Ebenso verhielt es sich mit dem „Archiv Archiv“. Es stellte den Lernalltag in einen Kontext ausserhalb der Zweckrationalität. Zudem verband es Inhalte, die anders wohl nicht zusammen-getroffen wären. Nota bene: für den Künstler zählte der Abstand zu seinen Zeichnungen, für die beteiligten Archivare und Bibliothekare dagegen war es die Nähe zum eigenen persönlichen Umfeld, welche ihre Beiträge wertvoll machte.
Die Zeichnungen der Büros der Teilnehmer veranschaulicht die Digitalisierung der heutigen Lebens- und Arbeitswelt. Egal wie verschieden die einzelnen Arbeitsplätze sind, überall finden sich im Zentrum ein Bildschirm und ein Computer. Statt Arbeitsmittel sind sie die bestimmenden Elemente des Arbeitsalltags. 

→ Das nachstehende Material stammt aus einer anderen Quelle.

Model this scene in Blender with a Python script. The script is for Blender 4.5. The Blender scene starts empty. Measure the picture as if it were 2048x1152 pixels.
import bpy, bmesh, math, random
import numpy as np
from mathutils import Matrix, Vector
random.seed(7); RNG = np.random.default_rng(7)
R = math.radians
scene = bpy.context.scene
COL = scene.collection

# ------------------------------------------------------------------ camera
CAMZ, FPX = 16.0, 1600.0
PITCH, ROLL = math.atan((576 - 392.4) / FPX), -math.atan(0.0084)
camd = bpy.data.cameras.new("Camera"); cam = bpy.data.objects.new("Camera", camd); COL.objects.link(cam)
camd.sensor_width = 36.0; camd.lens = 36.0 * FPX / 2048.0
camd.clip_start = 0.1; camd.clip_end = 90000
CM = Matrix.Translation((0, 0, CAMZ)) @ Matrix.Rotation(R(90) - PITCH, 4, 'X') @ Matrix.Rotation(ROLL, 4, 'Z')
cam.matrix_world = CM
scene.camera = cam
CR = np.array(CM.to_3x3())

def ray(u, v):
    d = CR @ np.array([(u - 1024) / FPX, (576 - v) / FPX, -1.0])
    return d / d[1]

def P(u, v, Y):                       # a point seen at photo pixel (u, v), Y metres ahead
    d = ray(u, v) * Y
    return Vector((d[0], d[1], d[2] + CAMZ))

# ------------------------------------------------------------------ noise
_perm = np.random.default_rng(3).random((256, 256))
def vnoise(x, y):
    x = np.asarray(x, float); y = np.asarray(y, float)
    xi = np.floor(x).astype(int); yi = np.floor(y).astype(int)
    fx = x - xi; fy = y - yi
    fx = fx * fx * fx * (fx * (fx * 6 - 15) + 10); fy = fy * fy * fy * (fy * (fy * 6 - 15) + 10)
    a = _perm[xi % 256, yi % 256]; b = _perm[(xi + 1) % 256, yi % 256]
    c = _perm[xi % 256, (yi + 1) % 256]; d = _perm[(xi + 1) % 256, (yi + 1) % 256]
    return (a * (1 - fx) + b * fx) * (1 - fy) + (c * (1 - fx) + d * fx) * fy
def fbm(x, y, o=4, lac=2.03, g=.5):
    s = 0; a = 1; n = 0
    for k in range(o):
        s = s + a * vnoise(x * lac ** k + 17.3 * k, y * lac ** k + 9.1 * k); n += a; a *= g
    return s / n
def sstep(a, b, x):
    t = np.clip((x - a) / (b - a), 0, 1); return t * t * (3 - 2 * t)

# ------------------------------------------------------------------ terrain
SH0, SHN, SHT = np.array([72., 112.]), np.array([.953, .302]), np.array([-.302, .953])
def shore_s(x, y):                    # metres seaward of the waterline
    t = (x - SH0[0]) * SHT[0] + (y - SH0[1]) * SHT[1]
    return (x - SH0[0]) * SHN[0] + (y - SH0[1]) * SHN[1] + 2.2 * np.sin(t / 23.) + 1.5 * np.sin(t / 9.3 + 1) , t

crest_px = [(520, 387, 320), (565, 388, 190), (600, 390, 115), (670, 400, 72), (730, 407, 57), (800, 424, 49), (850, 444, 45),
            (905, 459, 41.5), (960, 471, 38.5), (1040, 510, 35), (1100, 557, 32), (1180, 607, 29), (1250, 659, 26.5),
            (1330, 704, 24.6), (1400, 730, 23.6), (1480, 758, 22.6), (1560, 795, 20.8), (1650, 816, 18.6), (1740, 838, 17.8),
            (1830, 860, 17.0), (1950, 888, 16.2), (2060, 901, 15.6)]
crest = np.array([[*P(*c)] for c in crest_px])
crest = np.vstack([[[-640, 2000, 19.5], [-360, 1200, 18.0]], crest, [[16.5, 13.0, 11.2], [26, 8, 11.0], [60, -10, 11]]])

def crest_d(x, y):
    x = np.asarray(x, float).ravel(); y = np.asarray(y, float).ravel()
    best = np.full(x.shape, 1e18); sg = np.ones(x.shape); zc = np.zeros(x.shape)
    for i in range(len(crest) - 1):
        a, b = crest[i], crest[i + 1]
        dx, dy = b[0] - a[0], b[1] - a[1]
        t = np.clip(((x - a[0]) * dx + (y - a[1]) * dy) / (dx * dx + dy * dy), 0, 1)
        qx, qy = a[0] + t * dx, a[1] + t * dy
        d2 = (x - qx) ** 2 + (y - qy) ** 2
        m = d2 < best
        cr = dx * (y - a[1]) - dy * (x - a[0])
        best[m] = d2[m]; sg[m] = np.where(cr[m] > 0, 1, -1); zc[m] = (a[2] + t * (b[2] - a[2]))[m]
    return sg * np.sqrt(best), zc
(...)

Die Ebenen der Kunstproduktion und der Kommunikation überlagerte Vith nochmals um die Ebene der Repräsentation. Er dokumentierte seinen Schaffensprozess und fotografierte die von ihm gezeichneten Bilder. So schuf er ein digitales Bildarchiv, das parallel zum „Archiv Archiv“ entstand. Die mehrfachen Ebenen, der offene Ausgang des Projekts – es wusste ja niemand, was daraus wird, was am Schluss stehen sollte, ob die Archivbox den Staffellauf über die Zeit hinweg übersteht –  ist das Überliefernswerte.
Doch wie diese Offenheit behalten? Durch die Vergegenwärtigung, wodurch etwas Bedeutung für uns erhält. So ist vorliegender Katalog nicht Resultat, sondern Sprungbrett – in die Vielschichtigkeit der Realität. Das Archiv ist der vordergründige Ort, wo sich die Spuren dieser Vielschichtigkeit organisch sammeln und organisieren.